• **INSTRUCTIONS FOR THE TASK**
Retype each line of the listing below, from the first through the one holding "COL = S.collection", with no other lines.

• **DATA ROWS**
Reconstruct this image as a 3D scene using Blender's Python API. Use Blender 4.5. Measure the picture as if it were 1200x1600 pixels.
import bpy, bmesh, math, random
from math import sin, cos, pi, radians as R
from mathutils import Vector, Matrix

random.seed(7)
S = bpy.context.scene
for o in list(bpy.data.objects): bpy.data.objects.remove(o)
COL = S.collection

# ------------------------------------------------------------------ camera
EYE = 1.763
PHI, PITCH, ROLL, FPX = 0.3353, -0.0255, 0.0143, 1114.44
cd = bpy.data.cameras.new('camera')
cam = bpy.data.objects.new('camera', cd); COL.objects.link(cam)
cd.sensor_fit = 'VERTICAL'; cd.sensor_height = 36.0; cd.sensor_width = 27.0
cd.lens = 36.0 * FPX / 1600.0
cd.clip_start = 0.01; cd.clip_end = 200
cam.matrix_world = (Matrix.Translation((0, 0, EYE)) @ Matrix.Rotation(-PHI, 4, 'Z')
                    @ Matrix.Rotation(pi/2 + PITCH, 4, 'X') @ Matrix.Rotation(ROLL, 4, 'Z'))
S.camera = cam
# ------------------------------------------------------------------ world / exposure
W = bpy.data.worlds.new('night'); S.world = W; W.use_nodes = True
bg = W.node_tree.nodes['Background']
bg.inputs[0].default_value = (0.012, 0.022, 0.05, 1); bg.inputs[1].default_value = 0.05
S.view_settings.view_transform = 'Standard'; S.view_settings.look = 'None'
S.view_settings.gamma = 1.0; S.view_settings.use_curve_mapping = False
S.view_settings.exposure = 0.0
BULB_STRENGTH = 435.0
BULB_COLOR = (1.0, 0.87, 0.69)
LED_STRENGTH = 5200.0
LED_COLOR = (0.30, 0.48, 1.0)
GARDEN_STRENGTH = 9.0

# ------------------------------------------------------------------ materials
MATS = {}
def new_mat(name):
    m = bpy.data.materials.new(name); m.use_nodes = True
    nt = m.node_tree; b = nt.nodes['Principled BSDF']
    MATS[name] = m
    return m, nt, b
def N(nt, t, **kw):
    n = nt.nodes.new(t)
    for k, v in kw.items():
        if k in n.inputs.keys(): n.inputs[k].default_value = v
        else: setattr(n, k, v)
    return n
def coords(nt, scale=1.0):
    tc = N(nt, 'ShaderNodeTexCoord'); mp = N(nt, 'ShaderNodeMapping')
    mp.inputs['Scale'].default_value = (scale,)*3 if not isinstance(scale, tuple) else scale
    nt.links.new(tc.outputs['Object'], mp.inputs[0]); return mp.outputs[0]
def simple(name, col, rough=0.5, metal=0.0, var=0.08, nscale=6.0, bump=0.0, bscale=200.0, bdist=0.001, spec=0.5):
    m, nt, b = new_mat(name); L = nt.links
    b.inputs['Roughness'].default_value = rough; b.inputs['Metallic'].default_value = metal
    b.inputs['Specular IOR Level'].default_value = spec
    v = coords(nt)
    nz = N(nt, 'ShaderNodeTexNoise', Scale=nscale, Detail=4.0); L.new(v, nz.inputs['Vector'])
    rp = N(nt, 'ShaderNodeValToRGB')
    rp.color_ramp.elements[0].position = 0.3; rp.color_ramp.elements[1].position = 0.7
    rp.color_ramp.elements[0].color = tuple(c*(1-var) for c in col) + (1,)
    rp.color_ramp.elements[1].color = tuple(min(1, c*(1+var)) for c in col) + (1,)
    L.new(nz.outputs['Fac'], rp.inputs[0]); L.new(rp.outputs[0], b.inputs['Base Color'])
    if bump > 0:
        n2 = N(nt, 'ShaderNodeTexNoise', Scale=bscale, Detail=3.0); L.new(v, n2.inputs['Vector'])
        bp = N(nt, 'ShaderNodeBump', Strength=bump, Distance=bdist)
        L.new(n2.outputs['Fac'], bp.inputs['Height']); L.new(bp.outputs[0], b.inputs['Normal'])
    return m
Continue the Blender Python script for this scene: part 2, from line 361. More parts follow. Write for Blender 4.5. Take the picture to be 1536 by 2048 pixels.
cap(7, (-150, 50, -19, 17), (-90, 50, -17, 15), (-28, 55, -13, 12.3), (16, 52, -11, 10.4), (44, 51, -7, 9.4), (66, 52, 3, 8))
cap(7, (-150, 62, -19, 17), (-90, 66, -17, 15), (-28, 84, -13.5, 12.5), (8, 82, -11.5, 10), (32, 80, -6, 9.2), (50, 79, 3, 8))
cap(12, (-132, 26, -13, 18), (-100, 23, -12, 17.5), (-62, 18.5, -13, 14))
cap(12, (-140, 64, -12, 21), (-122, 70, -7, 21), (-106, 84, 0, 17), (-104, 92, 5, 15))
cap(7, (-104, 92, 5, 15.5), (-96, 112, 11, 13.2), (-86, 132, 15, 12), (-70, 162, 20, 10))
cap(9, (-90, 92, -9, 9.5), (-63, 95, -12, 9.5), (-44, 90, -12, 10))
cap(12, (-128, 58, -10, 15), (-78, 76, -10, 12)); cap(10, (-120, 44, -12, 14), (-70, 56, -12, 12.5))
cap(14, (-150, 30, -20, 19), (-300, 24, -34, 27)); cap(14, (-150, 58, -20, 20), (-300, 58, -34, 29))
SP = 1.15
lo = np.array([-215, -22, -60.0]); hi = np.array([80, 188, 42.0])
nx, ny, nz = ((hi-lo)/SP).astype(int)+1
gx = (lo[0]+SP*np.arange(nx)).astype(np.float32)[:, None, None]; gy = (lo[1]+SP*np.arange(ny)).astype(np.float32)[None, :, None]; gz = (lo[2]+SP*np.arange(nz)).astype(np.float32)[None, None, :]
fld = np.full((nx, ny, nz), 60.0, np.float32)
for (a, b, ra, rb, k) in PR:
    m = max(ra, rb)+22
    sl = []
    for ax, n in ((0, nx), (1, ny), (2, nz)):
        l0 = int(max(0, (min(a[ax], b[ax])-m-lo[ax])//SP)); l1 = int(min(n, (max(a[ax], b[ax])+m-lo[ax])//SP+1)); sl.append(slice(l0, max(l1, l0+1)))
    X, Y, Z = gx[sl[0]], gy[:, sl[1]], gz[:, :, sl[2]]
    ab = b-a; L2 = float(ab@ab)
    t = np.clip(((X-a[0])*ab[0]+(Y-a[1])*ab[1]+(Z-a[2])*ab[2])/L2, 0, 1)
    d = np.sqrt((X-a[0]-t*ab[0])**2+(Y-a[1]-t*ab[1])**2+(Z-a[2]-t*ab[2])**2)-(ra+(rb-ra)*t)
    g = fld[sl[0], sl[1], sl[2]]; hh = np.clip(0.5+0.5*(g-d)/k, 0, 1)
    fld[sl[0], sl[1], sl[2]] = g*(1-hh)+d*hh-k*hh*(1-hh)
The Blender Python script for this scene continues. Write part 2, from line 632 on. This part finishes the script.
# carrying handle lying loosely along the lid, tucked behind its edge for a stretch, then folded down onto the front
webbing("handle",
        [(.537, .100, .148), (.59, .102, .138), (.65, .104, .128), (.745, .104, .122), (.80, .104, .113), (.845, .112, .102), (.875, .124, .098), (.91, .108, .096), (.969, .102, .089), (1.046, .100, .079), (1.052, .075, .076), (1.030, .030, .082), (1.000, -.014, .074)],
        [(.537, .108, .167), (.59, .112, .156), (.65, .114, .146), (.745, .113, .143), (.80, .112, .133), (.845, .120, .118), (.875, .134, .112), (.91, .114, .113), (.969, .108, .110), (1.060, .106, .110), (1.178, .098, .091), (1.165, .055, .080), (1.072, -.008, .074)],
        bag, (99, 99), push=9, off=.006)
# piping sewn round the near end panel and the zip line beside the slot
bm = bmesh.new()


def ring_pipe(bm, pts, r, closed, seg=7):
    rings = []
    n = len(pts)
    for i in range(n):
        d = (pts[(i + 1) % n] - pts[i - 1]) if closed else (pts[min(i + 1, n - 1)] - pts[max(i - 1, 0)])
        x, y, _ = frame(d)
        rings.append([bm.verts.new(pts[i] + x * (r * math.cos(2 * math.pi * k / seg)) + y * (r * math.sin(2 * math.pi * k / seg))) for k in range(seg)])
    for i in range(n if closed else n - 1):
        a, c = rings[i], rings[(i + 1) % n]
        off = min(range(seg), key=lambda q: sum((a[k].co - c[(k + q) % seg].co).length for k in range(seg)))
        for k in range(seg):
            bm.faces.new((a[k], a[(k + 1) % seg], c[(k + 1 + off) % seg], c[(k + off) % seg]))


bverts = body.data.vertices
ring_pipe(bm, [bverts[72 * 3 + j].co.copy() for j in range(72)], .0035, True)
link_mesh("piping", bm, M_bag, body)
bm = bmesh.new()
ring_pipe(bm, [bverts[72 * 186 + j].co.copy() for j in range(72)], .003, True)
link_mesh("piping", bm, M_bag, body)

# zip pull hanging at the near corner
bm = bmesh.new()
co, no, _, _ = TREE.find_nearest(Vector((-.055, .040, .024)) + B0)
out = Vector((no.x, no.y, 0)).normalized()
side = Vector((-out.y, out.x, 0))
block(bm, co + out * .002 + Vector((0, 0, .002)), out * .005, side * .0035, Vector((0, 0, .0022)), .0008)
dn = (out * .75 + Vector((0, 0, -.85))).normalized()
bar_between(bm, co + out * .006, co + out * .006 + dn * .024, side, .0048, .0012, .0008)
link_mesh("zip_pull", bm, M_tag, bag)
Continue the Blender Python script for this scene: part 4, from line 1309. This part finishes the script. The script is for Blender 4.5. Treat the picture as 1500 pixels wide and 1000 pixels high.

• **EXERCISE ANSWER**
Reconstruct this image as a 3D scene using Blender's Python API. Use Blender 4.5. Measure the picture as if it were 1200x1600 pixels.
import bpy, bmesh, math, random
from math import sin, cos, pi, radians as R
from mathutils import Vector, Matrix

random.seed(7)
S = bpy.context.scene
for o in list(bpy.data.objects): bpy.data.objects.remove(o)
COL = S.collection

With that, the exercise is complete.